Thanks to HELP Initiative, backpack meals help kids in distress

October 10, 2024

Just over three months ago, HELP Initiative, Inc., a Dover-based non-profit, launched Food-ON, a new initiative to assist law enforcement agencies responding to domestic violence calls. Funded by a Criminal Justice Council grant, HELP purchased backpack meals – bags of kid-friendly, self-stable, nutritious food — from the Food Bank of Delaware.

Charles T. Kistler serves as the agency’s executive director, with Harold E. Stafford working as Government Relations Director. A staff of 15, including some fluent in Spanish and Haitian-Creole languages, literally take to the streets, talking to neighbors about little things that could have a big impact on bettering their lives.

One of those things are the meals for children – or pouches of food distributed through schools as weekend meals to children living with food insecurity. Thanks to the HELP Food-ON program, those bags also provide food for hungry children, plus ease some tension for police officers during a volatile situation.

Food-ON, as the project is called, launched on July 22, 2024. Here’s how it works: participating law enforcement agencies get duffel bags packed with a few meals.

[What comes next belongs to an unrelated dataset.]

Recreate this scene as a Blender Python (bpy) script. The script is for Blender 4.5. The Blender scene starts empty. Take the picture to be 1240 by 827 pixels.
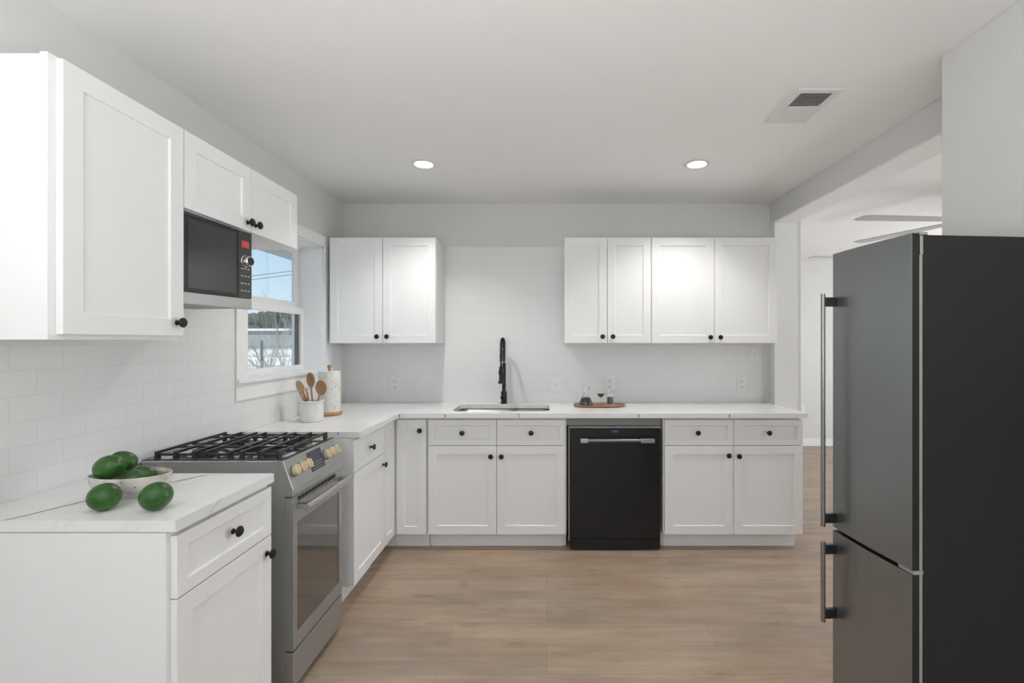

The bags are placed in police vehicles, and in order to track distribution, officers are asked to tag a QR code to identify and map where the food goes.

Since the program started, seven law enforcement agencies have been outfitted with Go-Bags and food inventory. Eighty food pouches have been provided to hungry children, and 475 food pouches have been provided to agencies to sustain the effort, according to HELP’s data.

The system includes a GIS dashboard “so we can identify food deserts in the state of Delaware,” noted Kistler, adding that the food distribution complements the agency’s other programs.

Since 2016, HELP Initiative, Inc. has committed to a boots-on-the-ground effort to improve the quality of life for residents in areas with a high crime rate; for example, they also provide lightbulbs for exterior lighting, then monitor the impact on neighborhood crime through data collection.

“It’s a real holistic approach,” said Kistler.